··· PROVIDED INFORMATION

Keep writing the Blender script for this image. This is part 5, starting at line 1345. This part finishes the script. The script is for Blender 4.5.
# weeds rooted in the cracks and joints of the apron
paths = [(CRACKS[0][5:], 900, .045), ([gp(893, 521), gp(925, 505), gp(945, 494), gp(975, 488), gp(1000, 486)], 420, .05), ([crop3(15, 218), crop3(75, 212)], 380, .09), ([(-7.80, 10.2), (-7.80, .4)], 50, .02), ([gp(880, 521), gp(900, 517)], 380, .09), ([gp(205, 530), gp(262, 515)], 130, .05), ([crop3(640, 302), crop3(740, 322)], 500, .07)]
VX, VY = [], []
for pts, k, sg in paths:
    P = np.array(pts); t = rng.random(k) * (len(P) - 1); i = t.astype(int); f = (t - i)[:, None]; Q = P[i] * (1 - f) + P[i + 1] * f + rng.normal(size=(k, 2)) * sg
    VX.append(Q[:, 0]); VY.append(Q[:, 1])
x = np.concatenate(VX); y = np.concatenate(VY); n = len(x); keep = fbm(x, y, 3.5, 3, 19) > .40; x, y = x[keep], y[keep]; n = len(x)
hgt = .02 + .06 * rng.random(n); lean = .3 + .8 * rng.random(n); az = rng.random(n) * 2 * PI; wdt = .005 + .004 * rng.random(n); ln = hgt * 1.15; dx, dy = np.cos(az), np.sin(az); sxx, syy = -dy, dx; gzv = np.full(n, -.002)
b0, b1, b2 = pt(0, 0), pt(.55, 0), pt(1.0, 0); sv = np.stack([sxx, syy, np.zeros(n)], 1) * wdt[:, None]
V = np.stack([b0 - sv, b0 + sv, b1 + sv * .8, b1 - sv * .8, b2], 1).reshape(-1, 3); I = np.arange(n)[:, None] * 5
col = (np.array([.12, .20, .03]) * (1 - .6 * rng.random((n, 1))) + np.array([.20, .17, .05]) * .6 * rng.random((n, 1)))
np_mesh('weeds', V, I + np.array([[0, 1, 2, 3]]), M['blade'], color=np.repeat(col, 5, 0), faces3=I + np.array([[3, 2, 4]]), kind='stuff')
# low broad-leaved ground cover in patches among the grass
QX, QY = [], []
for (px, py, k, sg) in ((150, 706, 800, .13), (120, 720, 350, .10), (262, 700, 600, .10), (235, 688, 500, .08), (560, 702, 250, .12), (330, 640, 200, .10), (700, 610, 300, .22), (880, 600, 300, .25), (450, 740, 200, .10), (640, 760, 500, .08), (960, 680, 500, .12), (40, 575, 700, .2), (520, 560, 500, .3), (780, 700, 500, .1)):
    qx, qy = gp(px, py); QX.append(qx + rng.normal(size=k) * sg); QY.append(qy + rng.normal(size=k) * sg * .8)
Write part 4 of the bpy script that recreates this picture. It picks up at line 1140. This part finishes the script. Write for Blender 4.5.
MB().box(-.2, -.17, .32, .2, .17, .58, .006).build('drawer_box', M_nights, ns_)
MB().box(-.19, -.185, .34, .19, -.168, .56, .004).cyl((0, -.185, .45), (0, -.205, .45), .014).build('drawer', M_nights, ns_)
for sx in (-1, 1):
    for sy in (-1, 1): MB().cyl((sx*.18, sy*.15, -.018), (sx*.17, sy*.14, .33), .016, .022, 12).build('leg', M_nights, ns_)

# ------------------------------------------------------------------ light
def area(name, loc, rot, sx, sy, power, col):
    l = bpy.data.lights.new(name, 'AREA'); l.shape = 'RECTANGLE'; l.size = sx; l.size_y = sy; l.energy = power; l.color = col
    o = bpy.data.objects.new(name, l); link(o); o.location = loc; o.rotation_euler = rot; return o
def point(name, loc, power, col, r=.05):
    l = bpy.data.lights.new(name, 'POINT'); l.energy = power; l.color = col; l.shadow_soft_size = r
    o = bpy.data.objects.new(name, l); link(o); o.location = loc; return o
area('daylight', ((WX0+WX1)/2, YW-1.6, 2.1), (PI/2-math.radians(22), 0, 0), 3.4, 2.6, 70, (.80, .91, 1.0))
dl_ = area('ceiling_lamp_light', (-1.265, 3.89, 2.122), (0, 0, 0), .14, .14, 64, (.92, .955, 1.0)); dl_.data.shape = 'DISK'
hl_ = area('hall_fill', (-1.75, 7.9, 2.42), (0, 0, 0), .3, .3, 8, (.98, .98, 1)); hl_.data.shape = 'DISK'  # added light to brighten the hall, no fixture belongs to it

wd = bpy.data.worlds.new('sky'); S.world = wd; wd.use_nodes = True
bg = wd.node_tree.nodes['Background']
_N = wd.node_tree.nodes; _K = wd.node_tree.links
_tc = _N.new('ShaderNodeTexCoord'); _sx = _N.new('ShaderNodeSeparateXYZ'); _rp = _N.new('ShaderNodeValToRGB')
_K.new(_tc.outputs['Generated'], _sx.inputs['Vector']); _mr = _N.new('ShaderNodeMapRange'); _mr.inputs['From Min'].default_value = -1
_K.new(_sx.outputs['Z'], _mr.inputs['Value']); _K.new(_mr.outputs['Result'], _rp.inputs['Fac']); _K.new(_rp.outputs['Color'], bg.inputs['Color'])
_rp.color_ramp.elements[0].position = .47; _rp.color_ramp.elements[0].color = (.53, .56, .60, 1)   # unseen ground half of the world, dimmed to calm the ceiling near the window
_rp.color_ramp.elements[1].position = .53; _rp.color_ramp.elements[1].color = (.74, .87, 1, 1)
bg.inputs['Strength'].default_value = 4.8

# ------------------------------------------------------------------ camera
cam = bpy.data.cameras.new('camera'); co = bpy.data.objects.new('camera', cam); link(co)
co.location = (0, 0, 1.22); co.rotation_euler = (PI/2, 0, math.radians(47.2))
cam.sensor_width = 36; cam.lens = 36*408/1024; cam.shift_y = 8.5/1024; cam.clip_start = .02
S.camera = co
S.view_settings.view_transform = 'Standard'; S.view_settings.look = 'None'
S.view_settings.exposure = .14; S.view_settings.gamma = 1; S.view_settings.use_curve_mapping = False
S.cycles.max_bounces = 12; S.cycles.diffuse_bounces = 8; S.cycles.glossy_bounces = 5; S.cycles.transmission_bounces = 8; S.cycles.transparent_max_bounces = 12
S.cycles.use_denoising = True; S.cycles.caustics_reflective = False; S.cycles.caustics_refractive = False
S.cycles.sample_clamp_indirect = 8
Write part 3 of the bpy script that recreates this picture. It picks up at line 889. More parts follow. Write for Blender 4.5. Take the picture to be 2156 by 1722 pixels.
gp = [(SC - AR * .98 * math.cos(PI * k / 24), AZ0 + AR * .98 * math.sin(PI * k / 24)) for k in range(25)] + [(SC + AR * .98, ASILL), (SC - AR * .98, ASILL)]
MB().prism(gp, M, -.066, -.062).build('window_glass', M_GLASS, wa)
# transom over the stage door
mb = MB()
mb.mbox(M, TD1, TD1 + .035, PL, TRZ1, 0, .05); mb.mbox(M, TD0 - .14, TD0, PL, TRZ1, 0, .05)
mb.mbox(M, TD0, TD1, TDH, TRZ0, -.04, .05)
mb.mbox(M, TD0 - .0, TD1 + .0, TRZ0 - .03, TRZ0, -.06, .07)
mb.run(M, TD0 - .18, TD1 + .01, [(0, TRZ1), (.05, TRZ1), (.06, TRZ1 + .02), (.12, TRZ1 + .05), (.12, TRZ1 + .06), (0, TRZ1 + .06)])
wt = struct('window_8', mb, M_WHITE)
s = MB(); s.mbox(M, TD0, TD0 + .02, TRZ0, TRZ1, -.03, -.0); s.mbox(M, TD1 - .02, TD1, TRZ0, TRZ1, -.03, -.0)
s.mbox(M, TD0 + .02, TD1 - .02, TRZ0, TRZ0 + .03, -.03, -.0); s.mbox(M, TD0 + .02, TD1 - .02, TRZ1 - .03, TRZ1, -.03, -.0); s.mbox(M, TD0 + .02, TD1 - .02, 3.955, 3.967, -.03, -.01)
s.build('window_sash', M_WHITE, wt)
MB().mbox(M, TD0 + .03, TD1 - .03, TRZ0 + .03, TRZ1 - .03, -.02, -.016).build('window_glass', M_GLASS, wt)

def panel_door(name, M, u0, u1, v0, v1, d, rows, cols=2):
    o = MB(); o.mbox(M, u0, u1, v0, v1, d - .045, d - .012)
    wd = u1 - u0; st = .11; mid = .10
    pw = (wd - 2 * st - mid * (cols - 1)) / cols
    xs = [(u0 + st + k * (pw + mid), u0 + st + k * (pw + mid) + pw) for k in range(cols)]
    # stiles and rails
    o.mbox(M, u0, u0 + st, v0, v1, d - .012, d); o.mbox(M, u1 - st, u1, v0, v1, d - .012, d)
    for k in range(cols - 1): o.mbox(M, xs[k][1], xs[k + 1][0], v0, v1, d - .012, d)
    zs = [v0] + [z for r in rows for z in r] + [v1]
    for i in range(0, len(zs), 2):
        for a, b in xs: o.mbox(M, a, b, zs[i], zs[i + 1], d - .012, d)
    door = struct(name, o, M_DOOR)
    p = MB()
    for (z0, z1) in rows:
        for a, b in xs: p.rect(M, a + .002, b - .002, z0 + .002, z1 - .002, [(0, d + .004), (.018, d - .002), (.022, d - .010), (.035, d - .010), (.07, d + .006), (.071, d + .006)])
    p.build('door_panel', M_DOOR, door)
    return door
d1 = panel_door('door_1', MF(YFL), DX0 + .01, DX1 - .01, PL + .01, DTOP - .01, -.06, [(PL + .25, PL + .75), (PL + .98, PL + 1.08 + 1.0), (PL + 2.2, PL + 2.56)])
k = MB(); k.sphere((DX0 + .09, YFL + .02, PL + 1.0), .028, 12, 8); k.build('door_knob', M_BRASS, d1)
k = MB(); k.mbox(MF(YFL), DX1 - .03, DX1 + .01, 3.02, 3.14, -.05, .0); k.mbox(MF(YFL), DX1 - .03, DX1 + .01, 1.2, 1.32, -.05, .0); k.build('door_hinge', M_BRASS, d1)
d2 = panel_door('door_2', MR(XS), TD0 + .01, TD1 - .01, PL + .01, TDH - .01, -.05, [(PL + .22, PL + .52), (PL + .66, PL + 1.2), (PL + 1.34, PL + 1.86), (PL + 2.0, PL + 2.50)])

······

Within the material above, find the lines that contain the word "script"; copy them.

Keep writing the Blender script for this image. This is part 5, starting at line 1345. This part finishes the script. The script is for Blender 4.5.
Write part 4 of the bpy script that recreates this picture. It picks up at line 1140. This part finishes the script. Write for Blender 4.5.
Write part 3 of the bpy script that recreates this picture. It picks up at line 889. More parts follow. Write for Blender 4.5. Take the picture to be 2156 by 1722 pixels.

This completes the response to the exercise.